Exercise description ▸
Make an exact copy of the lines, leaving the pictures out.
──────── Material ────────
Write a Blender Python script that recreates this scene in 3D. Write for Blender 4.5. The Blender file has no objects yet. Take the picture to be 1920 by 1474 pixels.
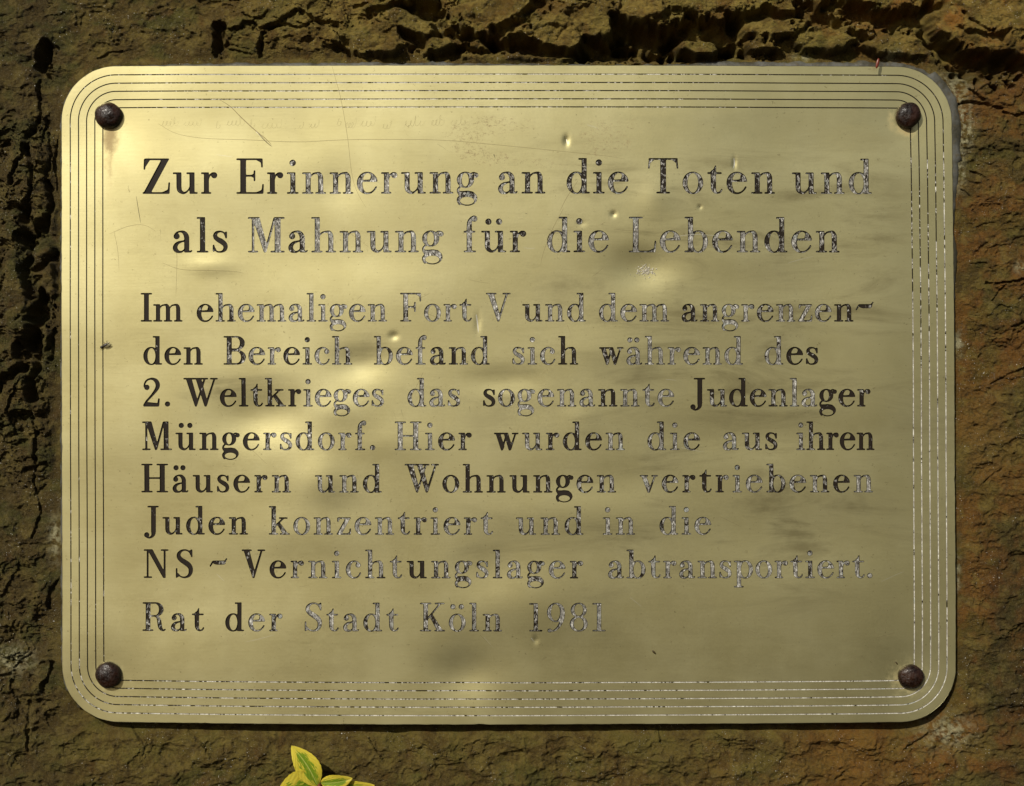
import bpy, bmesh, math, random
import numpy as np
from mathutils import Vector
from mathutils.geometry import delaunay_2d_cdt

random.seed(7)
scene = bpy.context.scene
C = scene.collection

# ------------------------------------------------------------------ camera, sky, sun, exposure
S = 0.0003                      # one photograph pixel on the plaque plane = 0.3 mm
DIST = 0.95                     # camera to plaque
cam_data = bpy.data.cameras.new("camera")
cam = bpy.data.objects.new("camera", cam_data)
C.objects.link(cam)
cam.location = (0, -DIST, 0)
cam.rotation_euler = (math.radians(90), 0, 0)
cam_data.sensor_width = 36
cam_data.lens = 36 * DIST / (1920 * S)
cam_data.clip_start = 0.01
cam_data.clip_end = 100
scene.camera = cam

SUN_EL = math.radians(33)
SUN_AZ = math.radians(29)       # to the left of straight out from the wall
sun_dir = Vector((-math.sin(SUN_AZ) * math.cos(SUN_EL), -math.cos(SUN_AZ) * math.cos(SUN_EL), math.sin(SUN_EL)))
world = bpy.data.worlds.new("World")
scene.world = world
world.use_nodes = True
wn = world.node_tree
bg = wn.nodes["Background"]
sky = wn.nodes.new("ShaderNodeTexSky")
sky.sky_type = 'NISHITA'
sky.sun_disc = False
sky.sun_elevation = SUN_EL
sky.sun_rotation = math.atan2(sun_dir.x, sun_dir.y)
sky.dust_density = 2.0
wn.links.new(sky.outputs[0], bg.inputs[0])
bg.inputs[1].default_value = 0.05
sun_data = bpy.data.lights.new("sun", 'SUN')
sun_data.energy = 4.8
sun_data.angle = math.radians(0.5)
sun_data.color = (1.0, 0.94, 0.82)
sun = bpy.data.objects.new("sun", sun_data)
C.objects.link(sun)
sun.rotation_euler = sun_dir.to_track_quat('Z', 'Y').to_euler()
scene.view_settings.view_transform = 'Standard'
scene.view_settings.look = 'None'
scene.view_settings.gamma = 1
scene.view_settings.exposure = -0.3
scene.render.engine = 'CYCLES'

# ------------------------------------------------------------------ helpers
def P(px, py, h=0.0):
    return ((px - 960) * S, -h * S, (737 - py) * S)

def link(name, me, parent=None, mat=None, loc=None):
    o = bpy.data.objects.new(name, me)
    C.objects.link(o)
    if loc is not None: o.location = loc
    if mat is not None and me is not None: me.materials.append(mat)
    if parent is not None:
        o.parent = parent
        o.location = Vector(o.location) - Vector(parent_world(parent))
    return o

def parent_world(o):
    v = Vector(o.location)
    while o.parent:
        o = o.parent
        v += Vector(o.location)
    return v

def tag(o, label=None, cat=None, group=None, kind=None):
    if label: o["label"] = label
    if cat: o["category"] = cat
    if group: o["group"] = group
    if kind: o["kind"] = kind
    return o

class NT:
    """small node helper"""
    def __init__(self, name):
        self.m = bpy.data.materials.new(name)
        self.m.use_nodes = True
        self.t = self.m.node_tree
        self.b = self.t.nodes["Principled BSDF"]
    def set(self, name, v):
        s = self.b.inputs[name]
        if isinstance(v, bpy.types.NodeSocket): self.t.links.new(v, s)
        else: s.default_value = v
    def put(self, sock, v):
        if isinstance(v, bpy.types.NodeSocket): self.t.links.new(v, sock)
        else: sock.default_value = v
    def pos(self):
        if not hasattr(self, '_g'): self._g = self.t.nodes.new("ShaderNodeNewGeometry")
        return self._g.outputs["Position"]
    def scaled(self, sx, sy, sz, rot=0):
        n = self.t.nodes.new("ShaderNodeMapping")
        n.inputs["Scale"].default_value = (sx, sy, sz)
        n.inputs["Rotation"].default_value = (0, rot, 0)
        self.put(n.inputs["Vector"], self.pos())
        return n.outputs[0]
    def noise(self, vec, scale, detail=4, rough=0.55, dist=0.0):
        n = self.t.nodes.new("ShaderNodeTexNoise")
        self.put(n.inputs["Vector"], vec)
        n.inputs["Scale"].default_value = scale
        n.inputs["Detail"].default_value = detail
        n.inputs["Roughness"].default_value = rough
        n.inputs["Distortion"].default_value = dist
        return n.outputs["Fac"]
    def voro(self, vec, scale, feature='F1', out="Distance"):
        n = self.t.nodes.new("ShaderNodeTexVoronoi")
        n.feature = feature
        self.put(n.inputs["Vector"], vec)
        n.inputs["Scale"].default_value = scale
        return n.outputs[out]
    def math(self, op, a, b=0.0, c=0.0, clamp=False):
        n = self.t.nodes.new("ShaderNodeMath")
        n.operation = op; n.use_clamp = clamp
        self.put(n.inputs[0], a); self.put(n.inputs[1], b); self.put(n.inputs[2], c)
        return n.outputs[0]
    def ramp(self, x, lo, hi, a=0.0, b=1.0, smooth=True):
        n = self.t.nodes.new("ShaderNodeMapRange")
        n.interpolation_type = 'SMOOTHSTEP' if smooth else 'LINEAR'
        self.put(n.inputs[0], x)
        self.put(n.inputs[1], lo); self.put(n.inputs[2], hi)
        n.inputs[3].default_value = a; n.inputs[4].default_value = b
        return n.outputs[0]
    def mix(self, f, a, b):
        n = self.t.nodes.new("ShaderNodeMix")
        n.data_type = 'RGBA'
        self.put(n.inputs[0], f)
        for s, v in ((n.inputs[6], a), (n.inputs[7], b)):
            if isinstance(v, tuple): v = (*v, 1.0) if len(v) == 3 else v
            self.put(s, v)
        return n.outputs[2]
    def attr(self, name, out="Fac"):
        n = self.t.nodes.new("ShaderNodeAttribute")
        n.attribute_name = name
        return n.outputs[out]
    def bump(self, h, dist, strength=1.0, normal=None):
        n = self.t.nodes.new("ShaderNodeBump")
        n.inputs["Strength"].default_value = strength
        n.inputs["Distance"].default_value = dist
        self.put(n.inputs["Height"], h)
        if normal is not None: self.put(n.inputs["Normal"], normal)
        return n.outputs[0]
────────
Written answer ▸
Write a Blender Python script that recreates this scene in 3D. Write for Blender 4.5. The Blender file has no objects yet. Take the picture to be 1920 by 1474 pixels.
import bpy, bmesh, math, random
import numpy as np
from mathutils import Vector
from mathutils.geometry import delaunay_2d_cdt

random.seed(7)
scene = bpy.context.scene
C = scene.collection

# ------------------------------------------------------------------ camera, sky, sun, exposure
S = 0.0003                      # one photograph pixel on the plaque plane = 0.3 mm
DIST = 0.95                     # camera to plaque
cam_data = bpy.data.cameras.new("camera")
cam = bpy.data.objects.new("camera", cam_data)
C.objects.link(cam)
cam.location = (0, -DIST, 0)
cam.rotation_euler = (math.radians(90), 0, 0)
cam_data.sensor_width = 36
cam_data.lens = 36 * DIST / (1920 * S)
cam_data.clip_start = 0.01
cam_data.clip_end = 100
scene.camera = cam

SUN_EL = math.radians(33)
SUN_AZ = math.radians(29)       # to the left of straight out from the wall
sun_dir = Vector((-math.sin(SUN_AZ) * math.cos(SUN_EL), -math.cos(SUN_AZ) * math.cos(SUN_EL), math.sin(SUN_EL)))
world = bpy.data.worlds.new("World")
scene.world = world
world.use_nodes = True
wn = world.node_tree
bg = wn.nodes["Background"]
sky = wn.nodes.new("ShaderNodeTexSky")
sky.sky_type = 'NISHITA'
sky.sun_disc = False
sky.sun_elevation = SUN_EL
sky.sun_rotation = math.atan2(sun_dir.x, sun_dir.y)
sky.dust_density = 2.0
wn.links.new(sky.outputs[0], bg.inputs[0])
bg.inputs[1].default_value = 0.05
sun_data = bpy.data.lights.new("sun", 'SUN')
sun_data.energy = 4.8
sun_data.angle = math.radians(0.5)
sun_data.color = (1.0, 0.94, 0.82)
sun = bpy.data.objects.new("sun", sun_data)
C.objects.link(sun)
sun.rotation_euler = sun_dir.to_track_quat('Z', 'Y').to_euler()
scene.view_settings.view_transform = 'Standard'
scene.view_settings.look = 'None'
scene.view_settings.gamma = 1
scene.view_settings.exposure = -0.3
scene.render.engine = 'CYCLES'

# ------------------------------------------------------------------ helpers
def P(px, py, h=0.0):
    return ((px - 960) * S, -h * S, (737 - py) * S)

def link(name, me, parent=None, mat=None, loc=None):
    o = bpy.data.objects.new(name, me)
    C.objects.link(o)
    if loc is not None: o.location = loc
    if mat is not None and me is not None: me.materials.append(mat)
    if parent is not None:
        o.parent = parent
        o.location = Vector(o.location) - Vector(parent_world(parent))
    return o

def parent_world(o):
    v = Vector(o.location)
    while o.parent:
        o = o.parent
        v += Vector(o.location)
    return v

def tag(o, label=None, cat=None, group=None, kind=None):
    if label: o["label"] = label
    if cat: o["category"] = cat
    if group: o["group"] = group
    if kind: o["kind"] = kind
    return o

class NT:
    """small node helper"""
    def __init__(self, name):
        self.m = bpy.data.materials.new(name)
        self.m.use_nodes = True
        self.t = self.m.node_tree
        self.b = self.t.nodes["Principled BSDF"]
    def set(self, name, v):
        s = self.b.inputs[name]
        if isinstance(v, bpy.types.NodeSocket): self.t.links.new(v, s)
        else: s.default_value = v
    def put(self, sock, v):
        if isinstance(v, bpy.types.NodeSocket): self.t.links.new(v, sock)
        else: sock.default_value = v
    def pos(self):
        if not hasattr(self, '_g'): self._g = self.t.nodes.new("ShaderNodeNewGeometry")
        return self._g.outputs["Position"]
    def scaled(self, sx, sy, sz, rot=0):
        n = self.t.nodes.new("ShaderNodeMapping")
        n.inputs["Scale"].default_value = (sx, sy, sz)
        n.inputs["Rotation"].default_value = (0, rot, 0)
        self.put(n.inputs["Vector"], self.pos())
        return n.outputs[0]
    def noise(self, vec, scale, detail=4, rough=0.55, dist=0.0):
        n = self.t.nodes.new("ShaderNodeTexNoise")
        self.put(n.inputs["Vector"], vec)
        n.inputs["Scale"].default_value = scale
        n.inputs["Detail"].default_value = detail
        n.inputs["Roughness"].default_value = rough
        n.inputs["Distortion"].default_value = dist
        return n.outputs["Fac"]
    def voro(self, vec, scale, feature='F1', out="Distance"):
        n = self.t.nodes.new("ShaderNodeTexVoronoi")
        n.feature = feature
        self.put(n.inputs["Vector"], vec)
        n.inputs["Scale"].default_value = scale
        return n.outputs[out]
    def math(self, op, a, b=0.0, c=0.0, clamp=False):
        n = self.t.nodes.new("ShaderNodeMath")
        n.operation = op; n.use_clamp = clamp
        self.put(n.inputs[0], a); self.put(n.inputs[1], b); self.put(n.inputs[2], c)
        return n.outputs[0]
    def ramp(self, x, lo, hi, a=0.0, b=1.0, smooth=True):
        n = self.t.nodes.new("ShaderNodeMapRange")
        n.interpolation_type = 'SMOOTHSTEP' if smooth else 'LINEAR'
        self.put(n.inputs[0], x)
        self.put(n.inputs[1], lo); self.put(n.inputs[2], hi)
        n.inputs[3].default_value = a; n.inputs[4].default_value = b
        return n.outputs[0]
    def mix(self, f, a, b):
        n = self.t.nodes.new("ShaderNodeMix")
        n.data_type = 'RGBA'
        self.put(n.inputs[0], f)
        for s, v in ((n.inputs[6], a), (n.inputs[7], b)):
            if isinstance(v, tuple): v = (*v, 1.0) if len(v) == 3 else v
            self.put(s, v)
        return n.outputs[2]
    def attr(self, name, out="Fac"):
        n = self.t.nodes.new("ShaderNodeAttribute")
        n.attribute_name = name
        return n.outputs[out]
    def bump(self, h, dist, strength=1.0, normal=None):
        n = self.t.nodes.new("ShaderNodeBump")
        n.inputs["Strength"].default_value = strength
        n.inputs["Distance"].default_value = dist
        self.put(n.inputs["Height"], h)
        if normal is not None: self.put(n.inputs["Normal"], normal)
        return n.outputs[0]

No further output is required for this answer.